Sie ähnelt sehr der Ninja 650, nur wirkt sie optisch langgestreckter. Ob der Verbrennungsmotor des Sportlers wirklich der altbekannte 650er-Reihentwin mit 68 PS ist, hat Kawasaki noch nicht bestätigt. Bekannt ist hingegen, dass das Mild-Hybrid-System mit einem 48 Volt starken Starter-Generator arbeitet, der direkt auf das Getriebe wirkt. Die Batterie kann nicht extern geladen werden, das übernimmt der Verbrennungsmotor. Naheliegend wäre auch Rekuperation, doch dazu gibt es noch keine Informationen. Der Verbrenner wiederum erhält im "Boost-Mode", der über einen Knopf am rechten Lenker aktiviert wird, vom E-Motor bei Bedarf einen gehörigen Schub.

Kawasaki verbaut eine Halbautomatik in der HEV mit einem Umschalter am linken Lenkerende, entsprechend entfallen Kupplungshebel und Fußschalthebel. Vermutlich lassen sich per Knopfdruck die Gänge manuell hoch- und runterschalten.
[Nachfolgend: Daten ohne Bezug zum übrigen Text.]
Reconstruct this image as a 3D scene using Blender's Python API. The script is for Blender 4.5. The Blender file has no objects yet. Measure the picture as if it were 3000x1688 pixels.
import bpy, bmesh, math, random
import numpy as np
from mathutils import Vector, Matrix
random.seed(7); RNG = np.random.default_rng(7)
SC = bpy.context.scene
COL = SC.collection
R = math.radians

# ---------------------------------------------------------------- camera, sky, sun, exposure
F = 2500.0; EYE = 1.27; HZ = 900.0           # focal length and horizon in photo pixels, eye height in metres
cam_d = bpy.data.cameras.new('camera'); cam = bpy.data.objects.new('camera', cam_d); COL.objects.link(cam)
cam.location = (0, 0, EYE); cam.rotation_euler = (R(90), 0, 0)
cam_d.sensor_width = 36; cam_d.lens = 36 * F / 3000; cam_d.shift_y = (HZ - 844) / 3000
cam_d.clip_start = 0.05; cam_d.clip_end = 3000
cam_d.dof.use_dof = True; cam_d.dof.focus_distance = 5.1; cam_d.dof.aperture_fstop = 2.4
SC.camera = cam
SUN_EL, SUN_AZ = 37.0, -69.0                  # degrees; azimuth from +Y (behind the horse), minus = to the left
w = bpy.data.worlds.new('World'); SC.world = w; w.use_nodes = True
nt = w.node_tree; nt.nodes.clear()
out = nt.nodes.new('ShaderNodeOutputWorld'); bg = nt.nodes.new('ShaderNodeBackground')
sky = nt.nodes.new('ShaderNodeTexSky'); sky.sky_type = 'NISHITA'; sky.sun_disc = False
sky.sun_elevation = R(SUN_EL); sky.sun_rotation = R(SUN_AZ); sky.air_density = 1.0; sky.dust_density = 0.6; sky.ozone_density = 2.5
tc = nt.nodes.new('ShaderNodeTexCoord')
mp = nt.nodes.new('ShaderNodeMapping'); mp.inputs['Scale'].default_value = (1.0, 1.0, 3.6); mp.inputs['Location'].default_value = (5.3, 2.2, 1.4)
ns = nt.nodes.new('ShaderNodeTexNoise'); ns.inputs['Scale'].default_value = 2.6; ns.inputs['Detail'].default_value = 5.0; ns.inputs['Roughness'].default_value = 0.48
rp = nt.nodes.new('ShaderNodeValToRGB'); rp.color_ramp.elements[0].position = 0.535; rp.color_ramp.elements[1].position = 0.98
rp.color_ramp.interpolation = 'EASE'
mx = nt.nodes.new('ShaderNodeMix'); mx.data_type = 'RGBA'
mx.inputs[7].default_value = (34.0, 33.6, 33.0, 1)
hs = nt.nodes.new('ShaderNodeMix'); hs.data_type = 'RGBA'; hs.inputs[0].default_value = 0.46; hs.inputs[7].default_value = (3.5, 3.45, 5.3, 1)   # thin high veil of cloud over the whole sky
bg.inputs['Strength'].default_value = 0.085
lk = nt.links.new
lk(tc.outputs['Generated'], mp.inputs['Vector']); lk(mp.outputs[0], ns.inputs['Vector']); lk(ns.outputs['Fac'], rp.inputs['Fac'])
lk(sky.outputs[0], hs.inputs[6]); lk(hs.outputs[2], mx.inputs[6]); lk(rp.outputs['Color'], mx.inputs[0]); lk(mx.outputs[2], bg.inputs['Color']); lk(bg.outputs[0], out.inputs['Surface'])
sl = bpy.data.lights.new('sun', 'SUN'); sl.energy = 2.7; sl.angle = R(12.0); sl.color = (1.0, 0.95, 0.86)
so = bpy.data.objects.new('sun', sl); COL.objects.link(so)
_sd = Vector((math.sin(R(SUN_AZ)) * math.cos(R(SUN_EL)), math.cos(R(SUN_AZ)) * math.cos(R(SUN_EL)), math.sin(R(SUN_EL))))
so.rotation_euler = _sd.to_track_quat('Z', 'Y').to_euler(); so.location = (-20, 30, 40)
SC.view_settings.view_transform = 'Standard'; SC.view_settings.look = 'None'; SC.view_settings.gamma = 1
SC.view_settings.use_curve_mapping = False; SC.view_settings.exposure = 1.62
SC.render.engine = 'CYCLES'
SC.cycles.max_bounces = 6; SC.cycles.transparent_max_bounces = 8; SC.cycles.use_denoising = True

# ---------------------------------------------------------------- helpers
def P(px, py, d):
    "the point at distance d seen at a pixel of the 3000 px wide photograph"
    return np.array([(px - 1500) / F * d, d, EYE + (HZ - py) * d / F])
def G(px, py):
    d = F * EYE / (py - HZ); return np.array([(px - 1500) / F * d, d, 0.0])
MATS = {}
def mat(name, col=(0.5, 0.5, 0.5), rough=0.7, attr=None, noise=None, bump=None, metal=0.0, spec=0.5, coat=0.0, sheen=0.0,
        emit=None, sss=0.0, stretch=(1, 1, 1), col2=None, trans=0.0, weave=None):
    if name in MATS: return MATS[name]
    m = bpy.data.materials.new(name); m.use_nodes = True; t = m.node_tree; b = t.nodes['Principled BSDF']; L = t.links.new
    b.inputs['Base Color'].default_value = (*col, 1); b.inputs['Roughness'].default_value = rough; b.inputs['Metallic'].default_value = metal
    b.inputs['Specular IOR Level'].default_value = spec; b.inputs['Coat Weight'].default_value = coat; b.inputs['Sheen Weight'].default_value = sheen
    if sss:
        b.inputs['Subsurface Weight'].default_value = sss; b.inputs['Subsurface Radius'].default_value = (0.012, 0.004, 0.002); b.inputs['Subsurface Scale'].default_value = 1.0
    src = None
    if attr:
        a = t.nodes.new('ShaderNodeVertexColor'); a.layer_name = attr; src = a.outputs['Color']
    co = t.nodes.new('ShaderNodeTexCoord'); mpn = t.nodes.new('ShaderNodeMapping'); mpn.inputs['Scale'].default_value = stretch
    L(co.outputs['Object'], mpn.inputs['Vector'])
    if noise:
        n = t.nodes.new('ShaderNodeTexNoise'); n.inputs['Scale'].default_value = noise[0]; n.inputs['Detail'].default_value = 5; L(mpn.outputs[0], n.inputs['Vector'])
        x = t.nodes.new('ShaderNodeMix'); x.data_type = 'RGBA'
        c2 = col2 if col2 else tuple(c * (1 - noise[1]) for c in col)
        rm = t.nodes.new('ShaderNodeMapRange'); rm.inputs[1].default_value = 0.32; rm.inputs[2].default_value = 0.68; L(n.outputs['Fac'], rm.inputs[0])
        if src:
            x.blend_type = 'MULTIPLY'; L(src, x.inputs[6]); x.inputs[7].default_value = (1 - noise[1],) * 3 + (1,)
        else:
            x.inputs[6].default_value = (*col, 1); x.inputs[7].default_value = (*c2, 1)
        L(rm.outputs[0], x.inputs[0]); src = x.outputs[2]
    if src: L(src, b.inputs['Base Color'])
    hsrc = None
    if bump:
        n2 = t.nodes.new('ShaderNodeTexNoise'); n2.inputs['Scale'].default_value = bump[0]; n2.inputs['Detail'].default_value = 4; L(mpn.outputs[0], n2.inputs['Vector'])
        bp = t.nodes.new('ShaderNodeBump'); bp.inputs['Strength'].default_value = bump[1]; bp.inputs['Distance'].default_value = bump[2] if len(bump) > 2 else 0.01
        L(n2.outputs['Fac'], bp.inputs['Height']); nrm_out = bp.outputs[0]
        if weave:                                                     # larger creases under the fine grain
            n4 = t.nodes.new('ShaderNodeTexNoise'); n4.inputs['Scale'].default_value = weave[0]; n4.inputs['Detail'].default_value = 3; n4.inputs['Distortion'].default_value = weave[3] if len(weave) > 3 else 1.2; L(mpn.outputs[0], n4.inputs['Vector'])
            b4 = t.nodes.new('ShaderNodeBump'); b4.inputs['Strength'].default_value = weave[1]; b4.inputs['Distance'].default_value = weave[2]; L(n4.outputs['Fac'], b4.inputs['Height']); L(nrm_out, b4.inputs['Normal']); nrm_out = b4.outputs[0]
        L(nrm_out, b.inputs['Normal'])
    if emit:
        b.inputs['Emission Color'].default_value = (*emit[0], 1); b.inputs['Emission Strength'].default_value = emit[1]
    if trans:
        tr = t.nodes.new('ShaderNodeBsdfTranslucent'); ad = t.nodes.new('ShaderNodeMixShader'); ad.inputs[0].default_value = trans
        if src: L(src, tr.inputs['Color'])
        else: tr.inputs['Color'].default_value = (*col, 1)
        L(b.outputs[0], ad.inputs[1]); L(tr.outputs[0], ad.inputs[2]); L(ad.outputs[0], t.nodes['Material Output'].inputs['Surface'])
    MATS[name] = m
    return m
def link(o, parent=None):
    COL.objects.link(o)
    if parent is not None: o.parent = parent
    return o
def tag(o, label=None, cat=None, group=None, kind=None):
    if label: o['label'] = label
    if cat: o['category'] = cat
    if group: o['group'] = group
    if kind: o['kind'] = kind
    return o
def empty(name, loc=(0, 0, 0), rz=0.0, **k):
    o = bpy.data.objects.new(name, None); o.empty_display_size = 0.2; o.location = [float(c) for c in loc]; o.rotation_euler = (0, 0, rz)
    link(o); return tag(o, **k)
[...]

Zusätzlich hat Kawasaki einen "Walk"-Knopf verbaut, der wohl sehr langsames Fahren – etwa beim Rangieren – allein mit Elektroantrieb zulässt. Wie viel Kraft die HEV entwickelt ist ebenso noch unbekannt wie der Preis. Kawasaki verspricht eine Markteinführung für 2024.

Kawasaki Elektro-/Hybrid- und Wasserstoffmotorräder (7 Bilder)

Die HEV mit Hybridmotor hat Kawasaki schon vor Jahren angekündigt, jetzt ist der wohl weitgehend serienreife Prototyp auf der Eicma zu bewundern gewesen.

Kawasaki arbeitet zudem an einem Motorrad mit Wasserstoffantrieb. Auf der Eicma präsentierte der Hersteller das Hydrogen-Motorrad auf Basis der Ninja H2. In diesem Fall bezieht sich der Name H2 nicht auf Wasserstoff, sondern auf das legendäre Zweitakt-Motorrad 750 H2 aus den frühen 1970er-Jahren.

Der Reihenvierzylindermotor mit Kompressoraufladung in dem Hydrogen-Prototyp verfügt über eine Direkteinblasung von gasförmigen Wasserstoff. Äußerlich sieht das Motorrad aus wie eine normale Ninja H2, bis auf einen bemerkenswerten Unterschied: Die vermeintlichen Koffer dienen nicht zur Aufnahme von Gepäck, sondern bunkern den unter hohem Druck stehenden Wasserstoff. Wann das Hydrogen-Motorrad marktreif ist, vermag Kawasaki noch nicht zu sagen.

Kawasaki entwickelt zusammen mit Yamaha, Toyota, Mazda und Subaru CO₂-neutrale Kraftstoffe und sucht nach Lösungen für die Speicherung flüssigen Wasserstoffs. Während die drei Autohersteller zurzeit noch mehr an synthetischen Kraftstoffen und Kraftstoffen aus Biomasse forschen, kooperiert Kawasaki beim Wasserstoff-Motorrad mit dem Konkurrenten Yamaha. Das deutet an, wie komplex und teuer die Entwicklung vermutlich ist.

Schon seit etlichen Jahren arbeitet Kawasaki nicht nur an der Herstellung von Wasserstoff, sondern auch an dessen Transport. Erste Versuche mit der Verschiffung von in Australien produziertem, flüssigen Wasserstoff, der bei minus 253 Grad Celsius gelagert werden muss, verliefen vielversprechend, wobei das sicher nicht für die Energiebilanz insgesamt gilt. Kawasakis Ursprünge liegen im Reederei-Geschäft. Bis heute stellt die Marke riesige Tanker her.